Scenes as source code
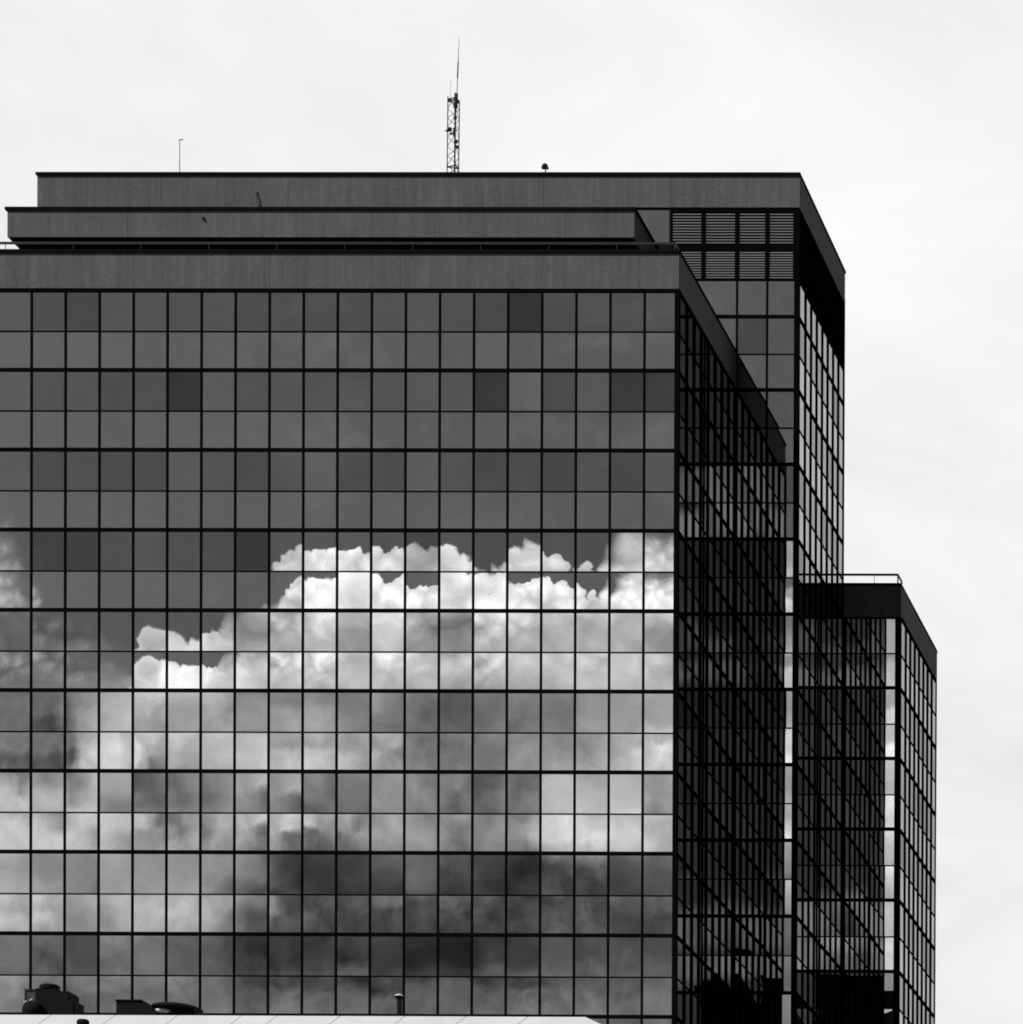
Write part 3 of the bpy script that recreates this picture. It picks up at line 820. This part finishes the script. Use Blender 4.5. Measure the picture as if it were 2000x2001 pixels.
# vent pipe and stub in front
vp = thing('vent_pipe', 'slim black vent pipe with a flared pale cap, standing alone', 'vent pipe', (0, 0, RZ))
rod_obj('pipe_shaft', (-0.80, RY, RZ), (-0.80, RY, 27.80), 0.085, UNIT, vp, 0.085, 14)
bm = bmesh.new(); bm_lathe(bm, (-0.81, RY, 27.74), [(0.09, 0.0), (0.15, 0.07), (0.16, 0.10)], 16); mesh_obj('flared_collar', bm, UNIT, vp, True)
bm = bmesh.new(); bm_lathe(bm, (-0.81, RY, 27.84), [(0.16, 0.0), (0.15, 0.03), (0.06, 0.07), (0.01, 0.08)], 16); mesh_obj('cap', bm, BRIGHT, vp, True)
sv = thing('stub_vent', 'squat black capped vent rising in front of the white roof edge', 'roof vent', (0, 0, RZ))
bm = bmesh.new(); bm_lathe(bm, (-11.68, FY - 1.0, 26.0), [(0.16, 0.0), (0.16, 0.86)], 16); mesh_obj('vent_neck', bm, UNIT, sv, True)
bm = bmesh.new(); bm_lathe(bm, (-11.68, FY - 1.0, 26.80), [(0.19, 0.0), (0.205, 0.04), (0.205, 0.17), (0.15, 0.21), (0.02, 0.22)], 18); mesh_obj('vent_cap', bm, UNIT, sv, True)

# ------------------------------------------------------------------ high-rises behind the viewer, seen only as dark shapes low in the reflections
def high_rise(label, x0, x1, y0, y1, h, steps):
    t = thing('high_rise', label, 'building', (0, 0, GZ), 'dark high-rises mirrored in the glass')
    box('tower_body', x0, x1, y0, y1, GZ, h, DARKB, t)
    for (a, b, z) in steps: box('roof_block', a, b, y0 + 4, y1 - 4, h, z, DARKB, t)
    n = max(2, int((x1 - x0) / 6)); fz = int(h / 8)
    for i in range(n):
        w = (x1 - x0) / n
        box('window_strip', x0 + w * i + 0.8, x0 + w * (i + 1) - 0.8, y1, y1 + 0.15, 6, h - 4, DARKW, t)
high_rise('dark high-rise mirrored low in the right wing next to the tower', 84, 99.0, -540, -500, 148, [(88, 93, 151)])
high_rise('slim dark high-rise mirrored low in the tower glass beside the front block', 105.8, 112, -540, -500, 146.5, [(107, 109.5, 149.5)])
high_rise('wide dark high-rise mirrored at the foot of the right wing', -89, -45, -540, -500, 147.5, [(-81.2, -77, 154.6)])

for t in (cu, lh, rc, vp): t.location = (-0.45, 0, 0.245)
vp.location = (-0.34, 0, 0.245)
sv.location = (0.38, 0, -0.19)
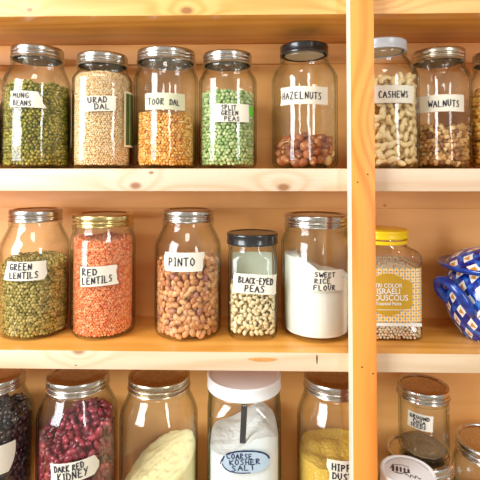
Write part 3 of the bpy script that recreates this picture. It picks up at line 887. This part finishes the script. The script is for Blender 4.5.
for a in np.linspace(0, 2*PI, 96, endpoint=False):
    x, z = cr*math.cos(a), cr*math.sin(a)
    if abs(z) < .0195 and abs(x) > .020: x = math.copysign(.0335 if abs(z) < .0175 else .030, x)
    pts.append((x+cxg, z+cz))
bz = plate('gold_panel', pts, -(W_-.0005)-.0005, .0004, M_goldp, sl)
plate('white_band', [(-.040, .0215), (.040, .0215), (.040, .0262), (-.040, .0262)], -(W_-.0004)-.0006, .0004, plain('white_band_print', (238, 236, 228), .5), sl)
def typed(txt, x, z, size, parent, name='lettering', off=0.0, sx=1.0):
    cu = bpy.data.curves.new(name, 'FONT'); cu.body = txt; cu.size = size; cu.align_x = 'CENTER'; cu.extrude = .00012; cu.offset = off
    tmp = bpy.data.objects.new('tmp', cu); COL.objects.link(tmp)
    dg = bpy.context.evaluated_depsgraph_get(); dg.update()
    me = bpy.data.meshes.new_from_object(tmp.evaluated_get(dg)); bpy.data.objects.remove(tmp)
    me.transform(Matrix.Translation((x, -(W_)-.0006, z))@Matrix.Rotation(PI/2, 4, 'X')@Matrix.Diagonal((sx, 1, 1, 1)))
    me.materials.clear(); me.materials.append(M_white)
    return link(name, me, parent, smooth=False)
typed('TRI COLOR', cxg, cz+.0100, .0078, bz, off=.00012, sx=.95)
typed('ISRAELI', cxg, cz+.0010, .0110, bz, off=.00012, sx=.95)
typed('COUSCOUS', cxg, cz-.0080, .0110, bz, off=.00012, sx=.92)
typed('Toasted Pasta', cxg, cz-.0145, .0064, bz, off=.0001)
plate('text_line', [(-.022, cz-.0215), (.022, cz-.0215), (.022, cz-.0207), (-.022, cz-.0207)], -(W_)-.0006, .0002, M_white, bz)
v = [ICO0*.0022]
def cous_fill():
    loc = t.location; rest = []
    s = .0042
    for (L, x, y, z, a) in shell_sites(lambda z: W_-.0018, .003, heap(.097, .001), s, .2, 2):
        k = sect(a, Qc); rest.append((0, x*k, y*k, z, Matrix.Identity(3), 1.0))
    o = merged('couscous', v, ICOF0, rest, M_cous, None, loc); tag(o, 'tri-color couscous pearls seen through the foot and shoulder of the yellow-lidded tub', 'grain', None, 'stuff')
cous_fill()

# ------------------------------------------------------------------ painted pot
X, YP = .3685, .068
t = empty('lidded_pot', (X, YP, Z2)); tag(t, 'round blue glazed pottery pot with lid and loop handles, painted with white and orange diamonds', 'pot')
def pottery(name, nu, pz, zoff, phase=0.0, line=None):
    m_, nt, out = newmat(name); g = G(nt)
    b = g.n('ShaderNodeBsdfPrincipled'); g.l(b.outputs[0], out.inputs[0]); b.inputs['Roughness'].default_value = .12; b.inputs['Coat Weight'].default_value = .6
    tc = g.n('ShaderNodeTexCoord'); sp = g.n('ShaderNodeSeparateXYZ'); g.l(tc.outputs['Object'], sp.inputs[0])
    ang = g.m('ARCTAN2', sp.outputs[1], sp.outputs[0])
    no = g.n('ShaderNodeTexNoise'); no.inputs['Scale'].default_value = 90; g.l(tc.outputs['Object'], no.inputs['Vector'])
    wob = g.m('MULTIPLY', g.m('SUBTRACT', no.outputs[0], .5), .16)
    a = g.m('ADD', g.m('MULTIPLY', ang, nu/(2*PI)), 40.0+phase)
    z = g.m('ADD', g.m('DIVIDE', g.m('ADD', sp.outputs[2], zoff), pz), 10.0)
    # two interleaved diamond lattices
    def dia(oa, oz):
        da = g.m('ABSOLUTE', g.m('SUBTRACT', g.m('FRACT', g.m('ADD', a, oa)), .5))
        dz = g.m('ABSOLUTE', g.m('SUBTRACT', g.m('FRACT', g.m('ADD', z, oz)), .5))
        return g.m('ADD', g.m('ADD', da, dz), wob), g.m('SUBTRACT', g.m('FRACT', g.m('ADD', z, oz)), .5), da
    d1, z1, a1 = dia(0, 0); d2, z2, a2 = dia(.5, .5)
    d = g.m('MINIMUM', d1, d2)
    blue = g.ramp(no.outputs[0], [(.38, (8, 22, 96)), (.52, (14, 52, 152)), (.68, (56, 122, 200))])
    white = g.m('LESS_THAN', d, .285)
    col = g.mix(white, blue, lin((240, 236, 222)))
    # orange triangle in every diamond, pointing up
    def tri(zz, aa): 
        return g.m('MULTIPLY', g.m('GREATER_THAN', zz, -.11), g.m('LESS_THAN', g.m('ADD', g.m('MULTIPLY', aa, 1.3), zz), .12))
    o1 = g.m('MULTIPLY', tri(z1, a1), g.m('LESS_THAN', d1, .26)); o2 = g.m('MULTIPLY', tri(z2, a2), g.m('LESS_THAN', d2, .26))
    col = g.mix(g.m('MAXIMUM', o1, o2), col, lin((214, 140, 62)))
    g.l(col, b.inputs['Base Color']); return m_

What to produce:
Which lines hold the word "that"? Return all of them from the records above.

Finished task:
Write part 3 of the bpy script that recreates this picture. It picks up at line 820. This part finishes the script. Use Blender 4.5. Measure the picture as if it were 2000x2001 pixels.
Write part 3 of the bpy script that recreates this picture. It picks up at line 887. This part finishes the script. The script is for Blender 4.5.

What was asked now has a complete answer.